Toute guillerette, j’ai écris une bonne grosse partie du roman sans me poser de question. Puis sont arrivés les premiers écueils : mes chapitres étaient tous de taille à peu près égale, et je tenais à poursuivre de la même manière, or mon histoire, par moments, ne me portait plus assez. Alors j’ai grossi artificiellement certains passages. Ce n’était pas indispensable pour raconter la vie d’Emma Albani, par contre c’était nécessaire pour conserver le rythme et aussi m’assurer qu’à la fin le roman ferait à peu près le nombre de mots convenu.
Pour étoffer, je ne me suis pas contentée de mettre des adverbes de cinq syllabes partout (ça, je le fais déjà naturellement, c’est un tic d’écriture que j’ai depuis longtemps !) ni d’utiliser des formules plus ampoulées juste pour rajouter des mots. Le but n’est pas non plus que mes lecteurs s’ennuient avec des passages sans intérêt et des phrases interminables. J’ai plutôt cherché des anecdotes, je me suis attardée sur des personnages secondaires et sur des détails qui, si ils n’étaient pas utiles au déroulement de mon récit, permettaient au moins de mieux décrire le contexte. Et petit à petit, j’ai produis les pages supplémentaires qui m’ont fait atteindre mon objectif sans me sentir trop comme une imposteure. 😉 (oui, ce mot est moche, mais impostrice est pire !)
D’ailleurs, j’ai recommencé la même chose avec Les filles de joie quelques années plus tard. Comme quoi, l’angoisse de la page blanche, c’est pas juste de ne pas savoir quoi écrire, c’est aussi de ne pas savoir si on va écrire suffisamment !
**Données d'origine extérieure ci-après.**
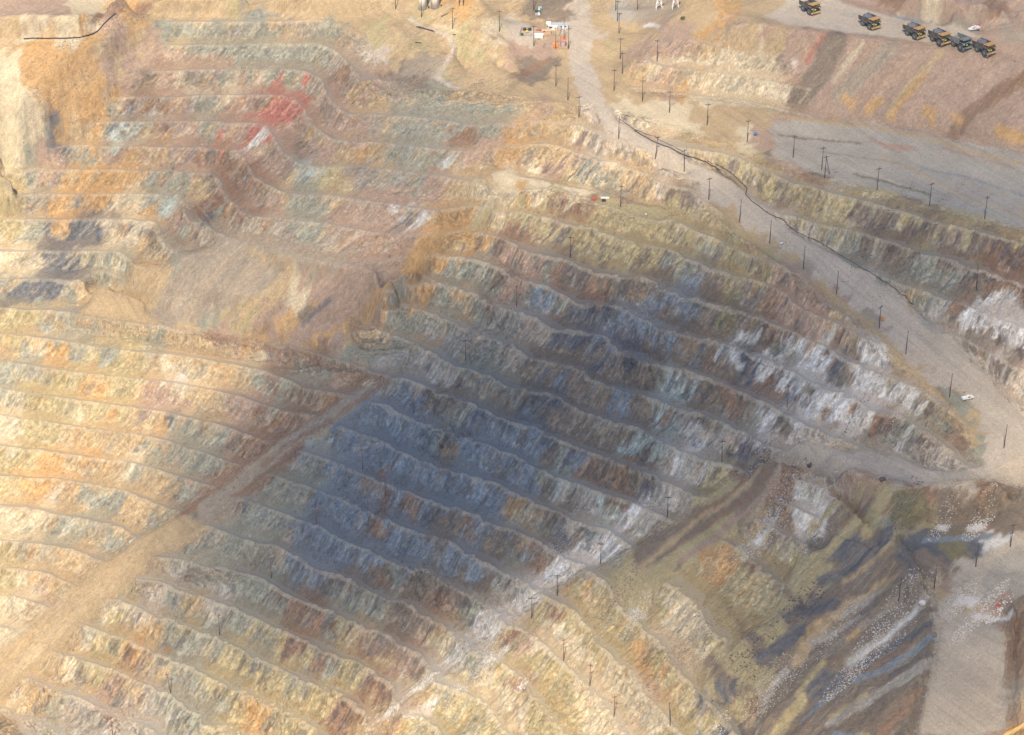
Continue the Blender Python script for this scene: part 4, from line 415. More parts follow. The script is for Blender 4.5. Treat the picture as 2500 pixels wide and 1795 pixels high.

Écrémer, écrémer, écrémer…
Dans La renaissance de Pemberley (version roman d’aujourd’hui), c’était tout l’inverse. Il faut croire que ça a porté ses fruits de ruminer ce projet pendant 10 ans, parce que du jour où j’ai commencé à écrire, je n’ai pas décollé pendant des mois. Les premières semaines, j’écrivais même parfois jusqu’à 11 heures par jour non-stop ! Une vraie furie ! J’avais tellement de choses à raconter que ça sortait tout seul.
Alors, quand sont arrivées les premières relectures, j’ai réalisé que je n’avais aucun besoin d’étoffer : au contraire, je pouvais couper joyeusement dans tout un tas de choses !
J’ai vraiment pris cette habitude de faire des chapitres de taille équivalente les uns aux autres. Ça me permet notamment de mieux visualiser mon histoire à venir, ça me donne des repères pour savoir quand je devrai prévoir des effets/révélation/retournements de situation qui vont tomber pile poil à la fin d’un chapitre, pour tenir mon lecteur en haleine.
Mais là, j’avais tellement écrit comme une folle que j’avais du stock à ne plus savoir qu’en faire ! Il y a eu plusieurs paragraphes, parfois des scènes entières, que je retournais, je réécrivais, je relisais, je retravaillais encore et je n’étais toujours pas satisfaite, et finalement je me disais : « Rhââââ, c’est lourd, ça sert pas à grand chose… Allez hop ! Poubelle ! ». J’ai parfois jeté plusieurs précieuses pages d’un seul coup, et sans le moindre remords, et croyez-moi c’était tout un exploit ! 😉
L’autre objectif rigolo, c’est qu’au lieu de me donner un nombre de mots à atteindre pour faire un livre de bonne taille, j’ai au contraire réalisé qu’il valait mieux pour moi ne pas écrire un bouquin trop gros parce que ça allait coûter trop cher en frais d’imprimerie !
Hé oui ! C’est ça aussi, l’autoédition ! Alors, j’avais encore moins de scrupules à écumer et c’était super satisfaisant !
En conclusion
Et au final, même après un généreux dégraissage, mon roman contient toujours un bon 147.000 mots, ce qui est nettement plus qu’un tome de La cantatrice ou un tome des Filles de joie.